-- start of Data excerpt --
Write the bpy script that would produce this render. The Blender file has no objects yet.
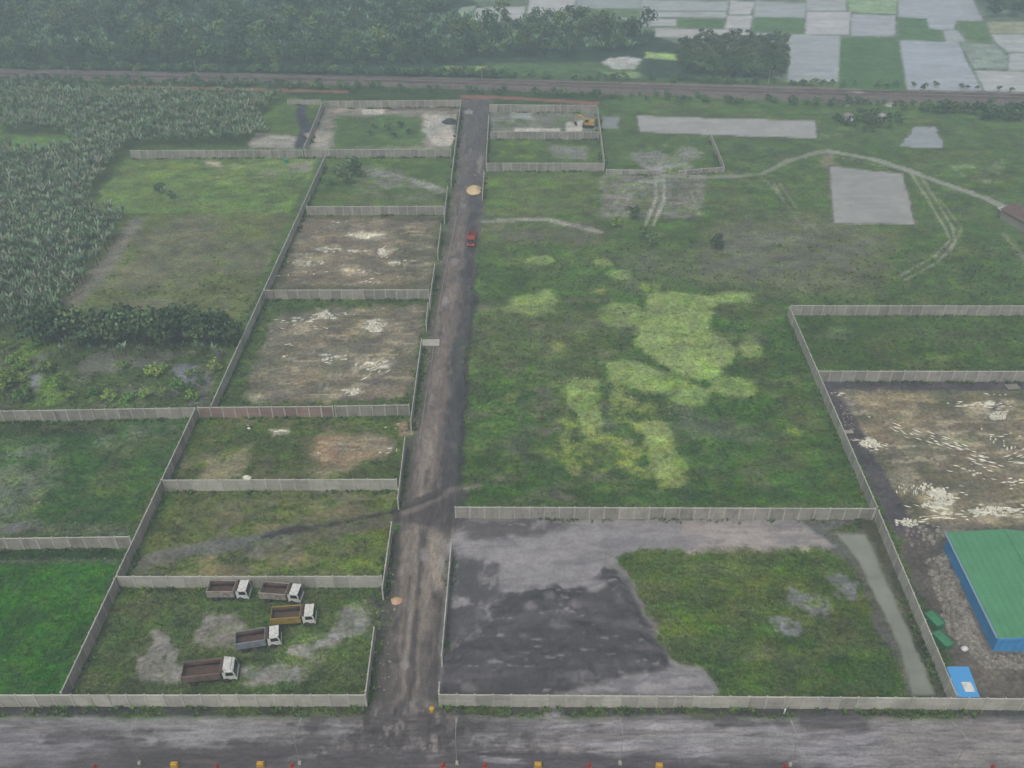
import bpy, math, random
import numpy as np
from mathutils import Vector
R = math.radians
rng = np.random.default_rng(7)
random.seed(11)
sc = bpy.context.scene
COL = sc.collection
H, F, PITCH = 105.0, 900.0, R(36.3)
SP, CP = math.sin(PITCH), math.cos(PITCH)

# ------------------------------------------------------------------ survey: photo pixel -> place on the ground
def G(px, py, z=0.0):
    dx, dy = (px-512)/F, (py-384)/F
    t = (H-z)/(SP+dy*CP)
    return (t*dx, t*(CP-dy*SP), z)
def GW(pts, z=0.0): return np.array([G(p[0], p[1], z)[:2] for p in pts])
def lin(c):
    c = np.asarray(c, float)/255.0
    return np.where(c <= 0.04045, c/12.92, ((c+0.055)/1.055)**2.4)

# ------------------------------------------------------------------ noise
def vnoise(x, y, s):
    xi, yi = np.floor(x).astype(np.int64), np.floor(y).astype(np.int64)
    fx, fy = x-xi, y-yi
    fx, fy = fx*fx*(3-2*fx), fy*fy*(3-2*fy)
    def h(a, b):
        n = (a*374761393 + b*668265263 + s*1274126177) & 0xffffffff
        n = ((n ^ (n >> 13))*1274126177) & 0xffffffff
        return ((n ^ (n >> 16)) & 0xffff)/65535.0
    return (h(xi, yi)*(1-fx)+h(xi+1, yi)*fx)*(1-fy)+(h(xi, yi+1)*(1-fx)+h(xi+1, yi+1)*fx)*fy
def fbm(x, y, scale, s=0, o=4):
    r, a, t = 0, 1.0, 0
    for k in range(o):
        r = r+a*vnoise(x/scale+17.3*k, y/scale-9.1*k, s*31+k); t += a
        scale *= 0.47; a *= 0.55
    return (r/t-0.5)*2

# ------------------------------------------------------------------ object helpers
def tag(o, label=None, cat=None, group=None, kind=None):
    if label: o['label'] = label
    if cat: o['category'] = cat
    if group: o['group'] = group
    if kind: o['kind'] = kind
    return o
def empty(name, loc=(0, 0, 0), rz=0.0, parent=None):
    o = bpy.data.objects.new(name, None); COL.objects.link(o)
    o.location = loc; o.rotation_euler = (0, 0, rz); o.empty_display_size = 0.3
    if parent: o.parent = parent
    return o
def copy_tree(o, parent=None):
    c = o.copy(); COL.objects.link(c); c.parent = parent
    for ch in list(o.children): copy_tree(ch, c)
    return c
class MB:
    def __init__(s): s.v, s.f, s.c, s.m = [], [], [], []
    def add(s, vs, fs, col=None, m=0):
        b = len(s.v); s.v += [tuple(p) for p in vs]
        s.f += [tuple(b+i for i in f) for f in fs]; s.m += [m]*len(fs)
        s.c += [tuple(col) if col is not None else (1, 1, 1)]*len(vs)
    def box(s, x0, x1, y0, y1, z0, z1, col=None, m=0, t=None):
        t = t or (0, 0)
        vs = [(x0, y0, z0), (x1, y0, z0), (x1, y1, z0), (x0, y1, z0),
              (x0+t[0], y0+t[1], z1), (x1-t[0], y0+t[1], z1), (x1-t[0], y1-t[1], z1), (x0+t[0], y1-t[1], z1)]
        s.add(vs, [(3, 2, 1, 0), (4, 5, 6, 7), (0, 1, 5, 4), (1, 2, 6, 5), (2, 3, 7, 6), (3, 0, 4, 7)], col, m)
    def prism(s, prof, y0, y1, col=None, m=0):     # profile in xz, extruded along y
        n = len(prof)
        vs = [(p[0], y0, p[1]) for p in prof]+[(p[0], y1, p[1]) for p in prof]
        fs = [tuple(range(n)), tuple(range(2*n-1, n-1, -1))]+[(i, i+n, (i+1) % n+n, (i+1) % n) for i in range(n)]
        s.add(vs, fs, col, m)
    def tube(s, pts, rad, n=8, col=None, m=0):
        pts = [Vector(p) for p in pts]
        rad = rad if isinstance(rad, (list, tuple)) else [rad]*len(pts)
        vs, fs = [], []
        for i, p in enumerate(pts):
            d = (pts[min(i+1, len(pts)-1)]-pts[max(i-1, 0)]).normalized()
            a = d.cross(Vector((0, 0, 1)) if abs(d.z) < 0.9 else Vector((1, 0, 0))).normalized(); b = d.cross(a)
            for k in range(n):
                t = 2*math.pi*k/n
                vs.append(p+(a*math.cos(t)+b*math.sin(t))*rad[i])
        for i in range(len(pts)-1):
            for k in range(n):
                fs.append((i*n+k, i*n+(k+1) % n, (i+1)*n+(k+1) % n, (i+1)*n+k))
        fs += [tuple(range(n-1, -1, -1)), tuple(range((len(pts)-1)*n, len(pts)*n))]
        s.add(vs, fs, col, m)
    def mesh(s, name, mats, smooth=False):
        me = bpy.data.meshes.new(name); me.from_pydata(s.v, [], s.f); 
        for m in (mats if isinstance(mats, (list, tuple)) else [mats]): me.materials.append(m)
        if s.m and max(s.m): me.polygons.foreach_set('material_index', s.m)
        a = me.attributes.new('Col', 'FLOAT_COLOR', 'POINT')
        c = np.ones((len(s.v), 4), np.float32); c[:, :3] = np.array(s.c, np.float32)
        a.data.foreach_set('color', c.ravel())
        if smooth: me.polygons.foreach_set('use_smooth', [True]*len(s.f))
        me.update(); return me
    def build(s, name, mats, parent=None, smooth=False, bevel=0):
        o = bpy.data.objects.new(name, s.mesh(name, mats, smooth)); COL.objects.link(o)
        if parent: o.parent = parent
        if bevel:
            b = o.modifiers.new('bevel', 'BEVEL'); b.width = bevel; b.segments = 2; b.limit_method = 'ANGLE'
        return o
def link(name, me, parent=None, loc=(0, 0, 0), rz=0):
    o = bpy.data.objects.new(name, me); COL.objects.link(o); o.parent = parent
    o.location = loc; o.rotation_euler = (0, 0, rz); return o

# ------------------------------------------------------------------ materials
class NT:
    def __init__(s, name):
        s.m = bpy.data.materials.new(name); s.m.use_nodes = True; s.t = s.m.node_tree; s.t.nodes.clear()
        s.out = s.n('ShaderNodeOutputMaterial'); s.b = s.n('ShaderNodeBsdfPrincipled')
        s.l(s.b.outputs[0], s.out.inputs[0])
    def n(s, t, **k):
        n = s.t.nodes.new(t)
        for a, v in k.items(): setattr(n, a, v)
        return n
    def l(s, a, b): s.t.links.new(a, b)
    def noise(s, scale, detail=4, vec=None, rough=0.6):
        n = s.n('ShaderNodeTexNoise'); n.inputs['Scale'].default_value = scale
        n.inputs['Detail'].default_value = detail; n.inputs['Roughness'].default_value = rough
        if vec is not None: s.l(vec, n.inputs['Vector'])
        return n.outputs[0]
    def rng(s, v, a, b, lo=0.3, hi=0.7):
        n = s.n('ShaderNodeMapRange'); s.l(v, n.inputs[0])
        n.inputs[1].default_value = lo; n.inputs[2].default_value = hi
        n.inputs[3].default_value = a; n.inputs[4].default_value = b
        return n.outputs[0]
    def mul(s, col, fac):
        n = s.n('ShaderNodeVectorMath', operation='SCALE'); s.l(col, n.inputs[0]); s.l(fac, n.inputs['Scale'])
        return n.outputs[0]
    def math(s, op, a, b):
        n = s.n('ShaderNodeMath', operation=op)
        for i, v in enumerate((a, b)):
            if isinstance(v, (int, float)): n.inputs[i].default_value = v
            else: s.l(v, n.inputs[i])
        return n.outputs[0]
    def mix(s, f, a, b):
        n = s.n('ShaderNodeMix', data_type='RGBA'); s.l(f, n.inputs[0])
        for i, v in ((6, a), (7, b)):
            if hasattr(v, 'is_output'): s.l(v, n.inputs[i])
            else: n.inputs[i].default_value = (*v, 1)
        return n.outputs[2]
    def bump(s, h, dist, st=0.6):
        n = s.n('ShaderNodeBump'); n.inputs['Strength'].default_value = st; n.inputs['Distance'].default_value = dist
        s.l(h, n.inputs['Height']); s.l(n.outputs[0], s.b.inputs['Normal'])
    def attr(s, a='Col'): return s.n('ShaderNodeAttribute', attribute_name=a).outputs['Color']
    def pos(s, sx=1, sy=1, sz=1):
        g = s.n('ShaderNodeNewGeometry'); m = s.n('ShaderNodeMapping'); m.inputs['Scale'].default_value = (sx, sy, sz)
        s.l(g.outputs['Position'], m.inputs['Vector']); return m.outputs[0]
    def fin(s, col, rough=0.9, spec=0.2, metal=0):
        if hasattr(col, 'is_output'): s.l(col, s.b.inputs['Base Color'])
        else: s.b.inputs['Base Color'].default_value = (*col, 1)
        if hasattr(rough, 'is_output'): s.l(rough, s.b.inputs['Roughness'])
        else: s.b.inputs['Roughness'].default_value = rough
        s.b.inputs['Specular IOR Level'].default_value = spec; s.b.inputs['Metallic'].default_value = metal
        return s.m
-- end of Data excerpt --
→ **Work to be completed**
From the listing, copy every line where the string "objects" appears.

→ **Complete answer**
Write the bpy script that would produce this render. The Blender file has no objects yet.
    o = bpy.data.objects.new(name, None); COL.objects.link(o)
    c = o.copy(); COL.objects.link(c); c.parent = parent
        o = bpy.data.objects.new(name, s.mesh(name, mats, smooth)); COL.objects.link(o)
    o = bpy.data.objects.new(name, me); COL.objects.link(o); o.parent = parent